Retype the stretch of lines that starts at the line containing "Reconstruct this image" and ends at the line containing "rnd = random.Random(7)", inclusive. Do not include pictures.

Entries →
········

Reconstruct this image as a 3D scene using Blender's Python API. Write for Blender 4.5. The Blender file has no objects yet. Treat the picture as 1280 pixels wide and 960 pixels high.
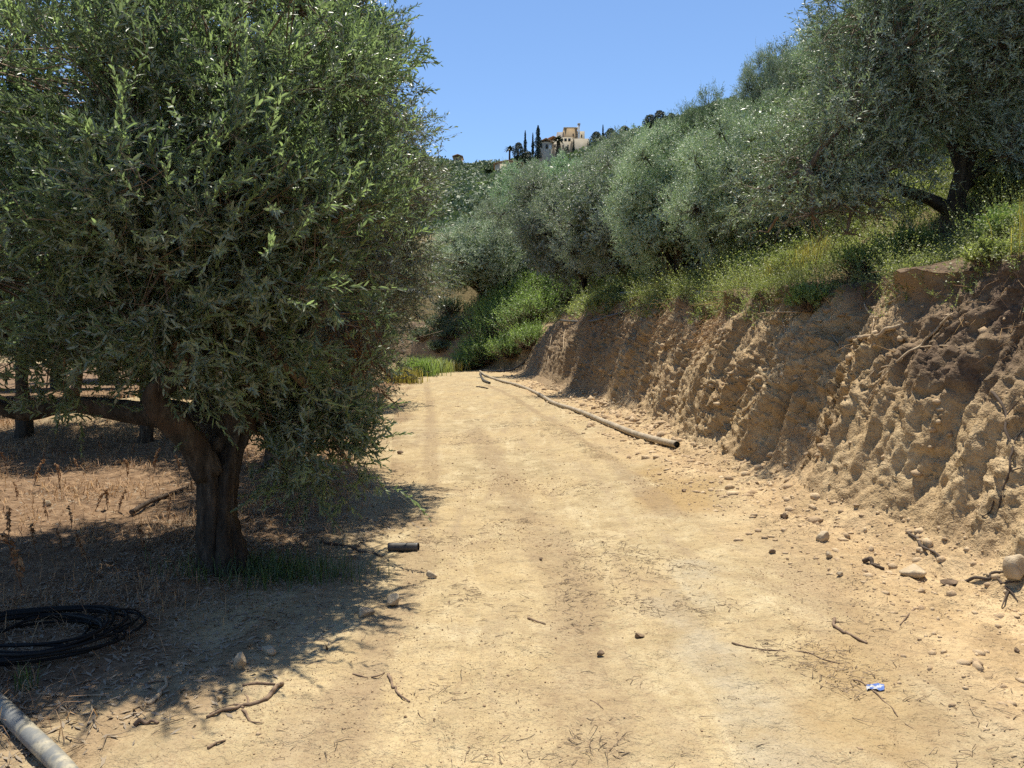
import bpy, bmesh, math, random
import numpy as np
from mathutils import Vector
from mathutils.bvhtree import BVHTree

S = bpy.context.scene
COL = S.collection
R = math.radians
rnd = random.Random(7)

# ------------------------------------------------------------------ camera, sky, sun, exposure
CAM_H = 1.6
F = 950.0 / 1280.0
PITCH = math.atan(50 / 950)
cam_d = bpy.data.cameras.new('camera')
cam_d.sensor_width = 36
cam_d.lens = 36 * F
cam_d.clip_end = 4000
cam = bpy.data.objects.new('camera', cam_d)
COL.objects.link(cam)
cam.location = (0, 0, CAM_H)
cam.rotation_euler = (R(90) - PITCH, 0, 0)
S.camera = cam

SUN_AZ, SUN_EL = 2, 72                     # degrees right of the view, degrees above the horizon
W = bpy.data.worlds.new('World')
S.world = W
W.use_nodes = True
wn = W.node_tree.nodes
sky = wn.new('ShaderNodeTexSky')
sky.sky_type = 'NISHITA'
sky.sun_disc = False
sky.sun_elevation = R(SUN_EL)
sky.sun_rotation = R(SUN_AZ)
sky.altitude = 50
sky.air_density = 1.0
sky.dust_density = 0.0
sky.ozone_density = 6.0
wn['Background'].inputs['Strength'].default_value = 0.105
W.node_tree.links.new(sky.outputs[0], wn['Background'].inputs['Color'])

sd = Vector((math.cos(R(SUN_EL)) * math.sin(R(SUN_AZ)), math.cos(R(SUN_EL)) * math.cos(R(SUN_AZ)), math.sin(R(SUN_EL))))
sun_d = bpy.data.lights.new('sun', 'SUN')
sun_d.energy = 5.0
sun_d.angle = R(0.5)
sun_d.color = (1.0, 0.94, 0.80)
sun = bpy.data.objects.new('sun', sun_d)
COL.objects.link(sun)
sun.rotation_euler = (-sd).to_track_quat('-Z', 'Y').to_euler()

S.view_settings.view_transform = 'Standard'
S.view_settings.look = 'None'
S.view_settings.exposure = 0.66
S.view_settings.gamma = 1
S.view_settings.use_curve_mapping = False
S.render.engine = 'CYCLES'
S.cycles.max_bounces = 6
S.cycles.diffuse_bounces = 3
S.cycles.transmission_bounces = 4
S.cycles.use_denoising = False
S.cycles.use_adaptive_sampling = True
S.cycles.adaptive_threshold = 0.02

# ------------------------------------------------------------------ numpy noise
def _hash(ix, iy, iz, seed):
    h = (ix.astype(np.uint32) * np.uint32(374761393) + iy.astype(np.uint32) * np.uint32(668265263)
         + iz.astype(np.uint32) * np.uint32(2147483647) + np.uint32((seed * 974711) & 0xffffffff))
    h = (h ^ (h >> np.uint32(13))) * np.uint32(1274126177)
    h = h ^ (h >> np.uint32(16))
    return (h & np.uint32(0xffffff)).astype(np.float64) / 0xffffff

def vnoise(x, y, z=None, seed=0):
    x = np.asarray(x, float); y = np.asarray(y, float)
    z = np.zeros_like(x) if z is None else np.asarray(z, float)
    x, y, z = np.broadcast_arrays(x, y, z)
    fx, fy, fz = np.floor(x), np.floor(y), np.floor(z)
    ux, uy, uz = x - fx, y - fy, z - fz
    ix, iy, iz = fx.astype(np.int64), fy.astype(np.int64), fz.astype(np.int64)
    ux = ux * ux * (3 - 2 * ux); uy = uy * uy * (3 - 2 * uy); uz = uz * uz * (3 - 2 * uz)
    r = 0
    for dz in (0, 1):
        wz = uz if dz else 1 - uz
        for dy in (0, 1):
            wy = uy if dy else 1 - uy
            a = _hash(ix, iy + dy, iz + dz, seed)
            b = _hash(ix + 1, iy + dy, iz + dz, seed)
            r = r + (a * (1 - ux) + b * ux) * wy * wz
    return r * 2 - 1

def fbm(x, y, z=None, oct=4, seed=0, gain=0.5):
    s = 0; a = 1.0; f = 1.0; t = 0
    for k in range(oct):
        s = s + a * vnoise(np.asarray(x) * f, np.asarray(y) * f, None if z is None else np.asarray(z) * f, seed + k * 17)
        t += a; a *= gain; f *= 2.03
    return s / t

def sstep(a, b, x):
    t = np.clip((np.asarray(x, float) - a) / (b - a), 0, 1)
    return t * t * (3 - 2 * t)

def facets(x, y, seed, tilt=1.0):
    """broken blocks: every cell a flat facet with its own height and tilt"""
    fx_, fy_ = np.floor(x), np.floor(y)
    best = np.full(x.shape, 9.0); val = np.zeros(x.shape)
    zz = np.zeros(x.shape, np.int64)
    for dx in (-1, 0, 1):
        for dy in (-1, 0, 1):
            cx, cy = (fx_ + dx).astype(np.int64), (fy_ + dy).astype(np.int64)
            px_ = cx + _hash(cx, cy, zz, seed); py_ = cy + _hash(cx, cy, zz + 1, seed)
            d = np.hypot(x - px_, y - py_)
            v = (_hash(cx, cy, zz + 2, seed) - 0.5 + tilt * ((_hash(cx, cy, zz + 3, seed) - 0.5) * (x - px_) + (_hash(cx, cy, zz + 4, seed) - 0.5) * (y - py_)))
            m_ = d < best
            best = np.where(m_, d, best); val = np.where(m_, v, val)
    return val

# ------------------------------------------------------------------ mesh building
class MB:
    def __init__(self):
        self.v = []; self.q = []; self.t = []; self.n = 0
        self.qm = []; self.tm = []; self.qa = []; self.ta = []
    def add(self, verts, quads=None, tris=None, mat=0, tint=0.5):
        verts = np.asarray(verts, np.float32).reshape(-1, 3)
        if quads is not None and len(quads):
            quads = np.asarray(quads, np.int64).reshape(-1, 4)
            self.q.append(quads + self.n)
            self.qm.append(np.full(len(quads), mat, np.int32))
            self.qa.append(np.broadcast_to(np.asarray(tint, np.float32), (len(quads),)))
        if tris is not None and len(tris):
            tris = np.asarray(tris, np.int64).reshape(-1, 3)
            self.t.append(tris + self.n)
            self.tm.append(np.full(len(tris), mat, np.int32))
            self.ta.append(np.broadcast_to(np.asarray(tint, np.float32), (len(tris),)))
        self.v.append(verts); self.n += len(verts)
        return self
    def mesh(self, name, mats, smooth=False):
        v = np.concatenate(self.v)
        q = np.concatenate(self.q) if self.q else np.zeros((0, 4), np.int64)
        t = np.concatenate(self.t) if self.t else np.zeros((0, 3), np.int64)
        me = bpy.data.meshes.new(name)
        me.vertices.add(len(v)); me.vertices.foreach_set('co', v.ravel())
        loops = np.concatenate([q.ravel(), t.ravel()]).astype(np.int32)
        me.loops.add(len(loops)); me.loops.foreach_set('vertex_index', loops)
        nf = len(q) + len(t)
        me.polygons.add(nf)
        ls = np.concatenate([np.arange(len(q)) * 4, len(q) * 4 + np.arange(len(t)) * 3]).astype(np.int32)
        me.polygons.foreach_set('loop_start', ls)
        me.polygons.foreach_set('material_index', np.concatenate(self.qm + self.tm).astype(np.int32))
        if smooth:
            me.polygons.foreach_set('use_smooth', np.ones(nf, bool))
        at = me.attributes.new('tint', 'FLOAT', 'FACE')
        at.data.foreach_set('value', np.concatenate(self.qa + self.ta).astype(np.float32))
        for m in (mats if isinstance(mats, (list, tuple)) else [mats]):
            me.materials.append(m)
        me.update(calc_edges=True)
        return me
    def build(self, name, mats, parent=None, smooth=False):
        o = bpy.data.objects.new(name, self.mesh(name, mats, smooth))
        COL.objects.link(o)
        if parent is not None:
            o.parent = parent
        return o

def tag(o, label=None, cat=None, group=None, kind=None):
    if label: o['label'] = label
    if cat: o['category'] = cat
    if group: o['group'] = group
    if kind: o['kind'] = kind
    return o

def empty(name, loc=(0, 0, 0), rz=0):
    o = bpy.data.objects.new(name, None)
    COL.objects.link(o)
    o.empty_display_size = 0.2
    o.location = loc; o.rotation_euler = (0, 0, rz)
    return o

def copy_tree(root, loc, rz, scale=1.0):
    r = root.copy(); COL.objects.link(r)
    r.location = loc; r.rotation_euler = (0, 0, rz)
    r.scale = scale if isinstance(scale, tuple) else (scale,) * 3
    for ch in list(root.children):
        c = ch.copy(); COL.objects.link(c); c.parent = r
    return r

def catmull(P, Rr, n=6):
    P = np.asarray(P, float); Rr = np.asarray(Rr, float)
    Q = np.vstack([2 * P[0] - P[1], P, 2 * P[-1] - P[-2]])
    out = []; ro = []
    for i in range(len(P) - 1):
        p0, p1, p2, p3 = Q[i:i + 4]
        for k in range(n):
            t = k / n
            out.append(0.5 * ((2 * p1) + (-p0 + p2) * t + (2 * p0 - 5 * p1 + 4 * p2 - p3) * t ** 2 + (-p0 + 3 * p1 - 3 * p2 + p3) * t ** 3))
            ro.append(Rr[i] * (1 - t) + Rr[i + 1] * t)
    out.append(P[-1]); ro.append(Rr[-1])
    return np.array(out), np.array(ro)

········

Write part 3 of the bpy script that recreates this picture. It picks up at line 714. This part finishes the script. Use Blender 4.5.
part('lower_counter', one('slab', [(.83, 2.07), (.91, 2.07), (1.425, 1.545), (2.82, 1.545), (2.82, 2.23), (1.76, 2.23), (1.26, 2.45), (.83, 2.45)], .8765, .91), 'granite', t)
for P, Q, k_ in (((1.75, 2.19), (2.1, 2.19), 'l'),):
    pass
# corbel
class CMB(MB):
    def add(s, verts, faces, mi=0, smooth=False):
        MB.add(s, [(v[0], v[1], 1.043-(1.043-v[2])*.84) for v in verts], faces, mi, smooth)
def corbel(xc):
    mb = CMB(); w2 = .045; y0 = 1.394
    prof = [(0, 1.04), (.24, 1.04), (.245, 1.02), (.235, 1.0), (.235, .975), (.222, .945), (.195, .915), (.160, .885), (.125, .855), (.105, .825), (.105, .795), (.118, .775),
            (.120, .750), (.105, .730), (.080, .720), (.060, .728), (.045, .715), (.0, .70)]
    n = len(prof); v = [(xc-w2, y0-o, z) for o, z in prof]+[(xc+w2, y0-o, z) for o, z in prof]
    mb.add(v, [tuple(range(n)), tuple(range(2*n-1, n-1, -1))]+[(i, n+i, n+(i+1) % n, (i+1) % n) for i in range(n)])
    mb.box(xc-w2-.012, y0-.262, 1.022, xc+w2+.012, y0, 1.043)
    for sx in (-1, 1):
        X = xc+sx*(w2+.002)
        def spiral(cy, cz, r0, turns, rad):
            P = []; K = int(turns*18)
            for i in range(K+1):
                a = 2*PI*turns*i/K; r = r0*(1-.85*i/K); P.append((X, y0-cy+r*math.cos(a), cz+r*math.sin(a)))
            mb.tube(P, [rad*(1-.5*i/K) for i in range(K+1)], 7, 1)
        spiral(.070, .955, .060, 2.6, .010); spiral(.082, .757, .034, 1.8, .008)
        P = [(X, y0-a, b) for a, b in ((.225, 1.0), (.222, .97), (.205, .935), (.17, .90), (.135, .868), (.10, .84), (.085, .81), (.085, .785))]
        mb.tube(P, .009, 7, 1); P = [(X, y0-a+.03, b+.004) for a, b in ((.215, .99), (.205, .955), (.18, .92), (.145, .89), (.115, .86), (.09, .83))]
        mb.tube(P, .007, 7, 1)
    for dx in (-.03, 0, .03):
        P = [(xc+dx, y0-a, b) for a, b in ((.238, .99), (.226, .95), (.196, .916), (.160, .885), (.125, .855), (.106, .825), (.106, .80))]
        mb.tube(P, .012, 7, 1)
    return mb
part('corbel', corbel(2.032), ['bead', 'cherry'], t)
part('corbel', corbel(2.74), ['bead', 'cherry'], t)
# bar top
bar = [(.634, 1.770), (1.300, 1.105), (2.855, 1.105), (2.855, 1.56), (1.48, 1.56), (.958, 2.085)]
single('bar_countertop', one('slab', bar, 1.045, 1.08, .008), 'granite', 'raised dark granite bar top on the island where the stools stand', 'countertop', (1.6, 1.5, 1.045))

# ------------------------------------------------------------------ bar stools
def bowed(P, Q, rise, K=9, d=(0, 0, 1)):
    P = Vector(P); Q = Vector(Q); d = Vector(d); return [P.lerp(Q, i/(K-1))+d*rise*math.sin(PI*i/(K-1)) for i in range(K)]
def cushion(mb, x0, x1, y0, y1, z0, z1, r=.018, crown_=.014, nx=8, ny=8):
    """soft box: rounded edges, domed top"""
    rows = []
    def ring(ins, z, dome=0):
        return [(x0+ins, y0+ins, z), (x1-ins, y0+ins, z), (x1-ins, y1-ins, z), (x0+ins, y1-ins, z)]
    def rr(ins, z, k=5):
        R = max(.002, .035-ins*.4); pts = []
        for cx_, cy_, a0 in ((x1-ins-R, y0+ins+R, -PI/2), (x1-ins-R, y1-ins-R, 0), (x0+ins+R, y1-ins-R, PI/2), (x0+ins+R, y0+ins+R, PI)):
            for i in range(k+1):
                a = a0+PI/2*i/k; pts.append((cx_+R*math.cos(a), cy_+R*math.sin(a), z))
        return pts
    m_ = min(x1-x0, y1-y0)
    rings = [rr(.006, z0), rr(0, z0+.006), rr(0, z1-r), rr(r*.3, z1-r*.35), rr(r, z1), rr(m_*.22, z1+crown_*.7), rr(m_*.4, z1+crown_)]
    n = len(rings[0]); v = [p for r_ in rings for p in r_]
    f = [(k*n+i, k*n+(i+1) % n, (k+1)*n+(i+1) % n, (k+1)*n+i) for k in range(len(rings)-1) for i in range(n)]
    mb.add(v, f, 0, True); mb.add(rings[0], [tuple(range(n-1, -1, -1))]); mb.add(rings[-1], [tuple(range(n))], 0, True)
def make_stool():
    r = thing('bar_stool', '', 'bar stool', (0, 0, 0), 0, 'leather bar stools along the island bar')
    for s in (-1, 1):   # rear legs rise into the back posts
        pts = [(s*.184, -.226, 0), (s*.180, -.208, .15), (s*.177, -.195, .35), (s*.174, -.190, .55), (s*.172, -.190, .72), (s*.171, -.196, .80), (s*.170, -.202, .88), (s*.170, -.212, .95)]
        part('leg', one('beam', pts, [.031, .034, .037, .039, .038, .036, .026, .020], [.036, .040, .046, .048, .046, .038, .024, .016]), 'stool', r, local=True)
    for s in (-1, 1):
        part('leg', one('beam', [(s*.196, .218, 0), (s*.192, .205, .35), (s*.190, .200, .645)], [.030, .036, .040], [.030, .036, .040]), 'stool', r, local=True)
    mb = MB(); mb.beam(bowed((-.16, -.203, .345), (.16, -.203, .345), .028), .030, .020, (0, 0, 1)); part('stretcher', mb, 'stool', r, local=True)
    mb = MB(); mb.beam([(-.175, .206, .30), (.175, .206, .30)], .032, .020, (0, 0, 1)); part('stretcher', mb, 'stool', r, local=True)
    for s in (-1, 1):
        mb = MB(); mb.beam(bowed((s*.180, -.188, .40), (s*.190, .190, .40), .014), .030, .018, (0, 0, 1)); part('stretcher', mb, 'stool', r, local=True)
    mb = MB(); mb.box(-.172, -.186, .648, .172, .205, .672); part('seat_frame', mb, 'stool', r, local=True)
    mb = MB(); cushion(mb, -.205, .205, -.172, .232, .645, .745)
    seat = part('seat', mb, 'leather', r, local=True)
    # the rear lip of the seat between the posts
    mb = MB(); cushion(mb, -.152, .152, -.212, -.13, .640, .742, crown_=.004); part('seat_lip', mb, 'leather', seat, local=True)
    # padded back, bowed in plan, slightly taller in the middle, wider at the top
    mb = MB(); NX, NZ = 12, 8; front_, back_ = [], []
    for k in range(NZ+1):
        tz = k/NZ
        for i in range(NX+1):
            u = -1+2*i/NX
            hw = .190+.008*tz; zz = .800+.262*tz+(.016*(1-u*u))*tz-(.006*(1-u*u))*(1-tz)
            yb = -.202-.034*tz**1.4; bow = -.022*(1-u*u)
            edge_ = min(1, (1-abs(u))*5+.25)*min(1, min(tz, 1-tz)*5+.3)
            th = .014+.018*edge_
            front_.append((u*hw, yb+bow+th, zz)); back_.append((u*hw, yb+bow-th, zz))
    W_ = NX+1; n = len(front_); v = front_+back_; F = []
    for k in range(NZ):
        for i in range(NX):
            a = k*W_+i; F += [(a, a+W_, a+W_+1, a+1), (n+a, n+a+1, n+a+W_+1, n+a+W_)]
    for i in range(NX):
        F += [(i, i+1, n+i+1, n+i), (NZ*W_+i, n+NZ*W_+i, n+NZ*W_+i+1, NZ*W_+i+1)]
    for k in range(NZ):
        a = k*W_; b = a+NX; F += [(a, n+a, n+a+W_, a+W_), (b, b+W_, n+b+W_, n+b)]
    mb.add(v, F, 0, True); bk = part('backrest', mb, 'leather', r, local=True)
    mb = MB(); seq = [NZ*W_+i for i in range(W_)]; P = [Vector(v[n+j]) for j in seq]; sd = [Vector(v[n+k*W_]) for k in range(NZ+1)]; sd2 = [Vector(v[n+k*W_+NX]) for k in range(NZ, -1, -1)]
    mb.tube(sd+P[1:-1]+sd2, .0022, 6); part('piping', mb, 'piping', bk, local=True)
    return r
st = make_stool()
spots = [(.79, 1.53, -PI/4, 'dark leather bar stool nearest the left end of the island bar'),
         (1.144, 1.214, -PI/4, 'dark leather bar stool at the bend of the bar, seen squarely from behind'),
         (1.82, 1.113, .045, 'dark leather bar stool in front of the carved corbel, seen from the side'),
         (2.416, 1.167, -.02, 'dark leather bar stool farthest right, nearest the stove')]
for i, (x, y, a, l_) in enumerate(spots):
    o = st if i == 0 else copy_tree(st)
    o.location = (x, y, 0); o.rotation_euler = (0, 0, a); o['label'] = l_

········

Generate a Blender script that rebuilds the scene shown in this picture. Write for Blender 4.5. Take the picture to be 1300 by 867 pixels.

········

Task output →
Reconstruct this image as a 3D scene using Blender's Python API. Write for Blender 4.5. The Blender file has no objects yet. Treat the picture as 1280 pixels wide and 960 pixels high.
import bpy, bmesh, math, random
import numpy as np
from mathutils import Vector
from mathutils.bvhtree import BVHTree

S = bpy.context.scene
COL = S.collection
R = math.radians
rnd = random.Random(7)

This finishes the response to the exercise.